Normals

Does anyone know of a fast routine to make
all the normals of a model point the same
way. i.e. all point outward or all inward

Thanks in advance

What exactly are you trying to do ?

Just loop through all your polygons, and calculate the crossproduct of the two vectors building the polygon.

Like this.

p = p2 - p1
q = p3 - p2

n.x = p.y * q.z - p.z * q.y;
n.y = p.z * q.x - p.x * q.z;
n.z = p.x * q.y - p.y * q.x;

p1 is first point in your triangle, p2 is second and p3 is third
n is your normal.

And what do you mean by fast? Planing to recalculate the normal each frame?

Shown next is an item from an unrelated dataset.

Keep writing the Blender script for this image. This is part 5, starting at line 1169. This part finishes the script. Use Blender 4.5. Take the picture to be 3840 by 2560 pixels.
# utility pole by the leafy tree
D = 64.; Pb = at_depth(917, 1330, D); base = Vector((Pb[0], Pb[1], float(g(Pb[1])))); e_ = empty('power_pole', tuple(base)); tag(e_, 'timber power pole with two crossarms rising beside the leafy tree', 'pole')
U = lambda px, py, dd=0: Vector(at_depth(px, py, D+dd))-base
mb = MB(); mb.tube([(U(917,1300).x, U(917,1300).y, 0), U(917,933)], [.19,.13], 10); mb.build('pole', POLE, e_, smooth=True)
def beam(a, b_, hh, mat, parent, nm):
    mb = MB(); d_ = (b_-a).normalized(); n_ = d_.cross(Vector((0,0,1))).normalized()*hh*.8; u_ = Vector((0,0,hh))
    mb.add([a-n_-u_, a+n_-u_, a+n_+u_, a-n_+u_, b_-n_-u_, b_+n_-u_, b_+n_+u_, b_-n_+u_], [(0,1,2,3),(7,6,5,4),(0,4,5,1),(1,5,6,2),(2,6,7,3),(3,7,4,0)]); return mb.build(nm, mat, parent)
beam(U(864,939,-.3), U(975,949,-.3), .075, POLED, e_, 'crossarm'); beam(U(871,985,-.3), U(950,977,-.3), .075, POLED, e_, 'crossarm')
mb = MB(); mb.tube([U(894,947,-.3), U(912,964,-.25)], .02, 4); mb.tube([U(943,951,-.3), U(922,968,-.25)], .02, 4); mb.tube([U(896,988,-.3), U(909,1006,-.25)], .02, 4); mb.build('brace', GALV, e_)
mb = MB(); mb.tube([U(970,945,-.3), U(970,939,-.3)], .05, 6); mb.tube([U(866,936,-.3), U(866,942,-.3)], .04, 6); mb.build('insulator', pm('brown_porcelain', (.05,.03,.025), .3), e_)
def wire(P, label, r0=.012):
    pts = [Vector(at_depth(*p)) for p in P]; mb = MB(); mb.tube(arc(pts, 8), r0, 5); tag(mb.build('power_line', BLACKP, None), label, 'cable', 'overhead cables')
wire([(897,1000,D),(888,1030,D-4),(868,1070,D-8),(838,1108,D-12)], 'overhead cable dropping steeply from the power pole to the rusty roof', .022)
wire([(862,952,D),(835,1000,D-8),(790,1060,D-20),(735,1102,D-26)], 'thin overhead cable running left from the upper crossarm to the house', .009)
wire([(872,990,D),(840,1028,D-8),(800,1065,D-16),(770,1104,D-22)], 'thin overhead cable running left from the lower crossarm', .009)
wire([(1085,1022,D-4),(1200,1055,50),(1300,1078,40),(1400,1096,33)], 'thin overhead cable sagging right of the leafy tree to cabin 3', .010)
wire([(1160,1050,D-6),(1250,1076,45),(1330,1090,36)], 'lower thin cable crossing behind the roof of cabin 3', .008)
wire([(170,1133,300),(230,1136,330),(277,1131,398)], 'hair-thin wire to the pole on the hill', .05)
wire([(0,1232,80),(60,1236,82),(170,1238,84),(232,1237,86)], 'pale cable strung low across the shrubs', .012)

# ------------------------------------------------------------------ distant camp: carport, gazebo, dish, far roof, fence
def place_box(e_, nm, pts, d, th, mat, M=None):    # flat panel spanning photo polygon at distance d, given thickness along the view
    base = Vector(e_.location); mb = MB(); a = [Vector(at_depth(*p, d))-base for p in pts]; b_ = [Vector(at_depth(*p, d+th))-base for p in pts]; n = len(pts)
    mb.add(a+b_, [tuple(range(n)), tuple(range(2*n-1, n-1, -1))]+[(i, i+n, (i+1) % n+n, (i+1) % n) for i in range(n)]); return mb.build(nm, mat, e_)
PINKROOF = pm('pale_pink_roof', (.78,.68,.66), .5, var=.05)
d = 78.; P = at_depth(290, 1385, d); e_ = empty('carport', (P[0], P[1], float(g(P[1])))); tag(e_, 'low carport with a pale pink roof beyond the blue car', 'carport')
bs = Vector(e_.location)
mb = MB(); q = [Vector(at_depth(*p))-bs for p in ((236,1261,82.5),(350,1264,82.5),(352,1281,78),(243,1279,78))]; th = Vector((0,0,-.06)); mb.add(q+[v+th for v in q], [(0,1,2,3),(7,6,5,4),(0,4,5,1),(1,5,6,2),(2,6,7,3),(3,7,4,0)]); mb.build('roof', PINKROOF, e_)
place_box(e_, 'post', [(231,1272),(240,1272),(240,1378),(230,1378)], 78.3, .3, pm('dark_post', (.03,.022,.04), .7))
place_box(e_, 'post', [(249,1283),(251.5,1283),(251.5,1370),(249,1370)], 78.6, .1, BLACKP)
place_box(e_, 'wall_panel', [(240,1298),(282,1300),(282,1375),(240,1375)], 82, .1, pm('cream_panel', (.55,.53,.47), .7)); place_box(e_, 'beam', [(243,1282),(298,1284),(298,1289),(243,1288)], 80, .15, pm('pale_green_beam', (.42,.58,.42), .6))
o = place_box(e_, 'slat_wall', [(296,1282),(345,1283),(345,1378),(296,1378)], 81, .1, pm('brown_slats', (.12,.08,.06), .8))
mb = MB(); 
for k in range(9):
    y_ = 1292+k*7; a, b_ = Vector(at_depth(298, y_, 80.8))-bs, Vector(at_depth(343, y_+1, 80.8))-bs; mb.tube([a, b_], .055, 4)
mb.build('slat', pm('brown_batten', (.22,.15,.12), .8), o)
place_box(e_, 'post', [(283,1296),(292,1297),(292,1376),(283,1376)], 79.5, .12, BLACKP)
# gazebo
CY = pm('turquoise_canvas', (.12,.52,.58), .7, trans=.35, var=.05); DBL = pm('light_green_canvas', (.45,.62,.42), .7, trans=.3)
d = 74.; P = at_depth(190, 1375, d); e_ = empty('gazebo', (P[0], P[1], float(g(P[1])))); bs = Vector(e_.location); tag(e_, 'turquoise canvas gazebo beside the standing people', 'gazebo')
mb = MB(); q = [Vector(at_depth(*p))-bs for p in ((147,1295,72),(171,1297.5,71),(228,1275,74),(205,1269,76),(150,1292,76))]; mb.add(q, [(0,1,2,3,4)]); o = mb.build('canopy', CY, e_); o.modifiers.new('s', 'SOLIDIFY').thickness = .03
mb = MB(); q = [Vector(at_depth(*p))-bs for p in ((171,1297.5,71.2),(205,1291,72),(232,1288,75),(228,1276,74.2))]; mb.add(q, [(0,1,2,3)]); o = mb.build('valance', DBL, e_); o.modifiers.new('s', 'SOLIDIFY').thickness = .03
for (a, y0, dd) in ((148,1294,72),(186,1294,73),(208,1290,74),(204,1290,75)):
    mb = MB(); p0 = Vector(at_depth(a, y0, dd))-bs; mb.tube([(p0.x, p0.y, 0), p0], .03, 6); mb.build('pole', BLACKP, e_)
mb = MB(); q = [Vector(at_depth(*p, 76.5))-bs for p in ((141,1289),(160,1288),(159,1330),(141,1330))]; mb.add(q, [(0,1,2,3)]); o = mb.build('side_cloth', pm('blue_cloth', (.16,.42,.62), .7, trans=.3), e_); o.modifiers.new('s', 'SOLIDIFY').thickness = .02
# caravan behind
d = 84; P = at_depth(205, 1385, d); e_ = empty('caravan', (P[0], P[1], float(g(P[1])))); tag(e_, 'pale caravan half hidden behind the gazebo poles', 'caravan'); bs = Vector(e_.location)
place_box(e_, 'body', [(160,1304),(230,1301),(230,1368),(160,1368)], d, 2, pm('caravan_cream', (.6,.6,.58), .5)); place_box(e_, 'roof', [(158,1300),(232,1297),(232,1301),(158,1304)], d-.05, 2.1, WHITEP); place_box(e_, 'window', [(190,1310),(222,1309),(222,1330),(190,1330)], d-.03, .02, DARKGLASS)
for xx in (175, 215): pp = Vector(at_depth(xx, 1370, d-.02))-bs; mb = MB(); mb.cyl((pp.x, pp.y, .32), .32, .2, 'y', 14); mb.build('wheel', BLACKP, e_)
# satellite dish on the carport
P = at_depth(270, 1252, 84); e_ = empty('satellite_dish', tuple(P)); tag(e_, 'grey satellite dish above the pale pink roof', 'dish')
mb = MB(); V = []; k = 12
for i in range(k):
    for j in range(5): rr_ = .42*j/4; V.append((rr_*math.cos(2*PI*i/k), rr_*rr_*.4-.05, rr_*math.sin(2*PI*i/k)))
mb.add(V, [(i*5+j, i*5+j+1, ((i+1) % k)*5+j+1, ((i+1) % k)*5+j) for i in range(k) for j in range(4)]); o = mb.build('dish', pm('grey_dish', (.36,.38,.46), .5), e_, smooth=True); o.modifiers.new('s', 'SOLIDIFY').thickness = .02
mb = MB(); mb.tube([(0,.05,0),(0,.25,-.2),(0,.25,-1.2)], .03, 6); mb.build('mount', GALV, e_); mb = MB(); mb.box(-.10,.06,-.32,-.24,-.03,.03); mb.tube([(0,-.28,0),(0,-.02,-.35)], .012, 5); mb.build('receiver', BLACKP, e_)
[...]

For proper vertex lighting you’ll also want to scale down the resulting vector (the vector n in Bob’s equation above) so that it’s of unit length.

A couple of thoughts:

  1. If you don’t mind processing your model data as a separate step, download Admesh from somewhere. It will verify normals.
  2. If all you have is a single surface and you only care about consistency (all in, or all out, but you don’t care which) then you can pick one facet and follow it’s edges around to neighboring facets and make sure that the orientations are all consistent. This is much, much easier if you are using some sort of topological data structure such as a winged-edge or quad-edge.
  3. This is a little bit of a hack, but I’m sure it can be made to work. You need a good, fast ray intersection algorithm or this is agonizingly slow. Compute a normal, offest a point from the facet in the direction of the normal, use the ray intersection test to determine if that point is inside or outside the model (i.e. count intersections with an arbirtary ray originating from the point in question, even # == outside, odd # == inside) and flip the normal as necessary.
    You can use one test as described in #3 in conjunction with each surface of the model to get the method of #2 to yield absolute inside or outside orientations.

After I wrote that I realized that I was being a little silly with #2 up there. If you’re using a winged-edge or quad-edge(half-edge, whatever) then consistent orientation is guaranteed as long as you built the data structure right in the first place. Guess I should think more before I speak .

[This message has been edited by Rob (edited 08-23-2000).]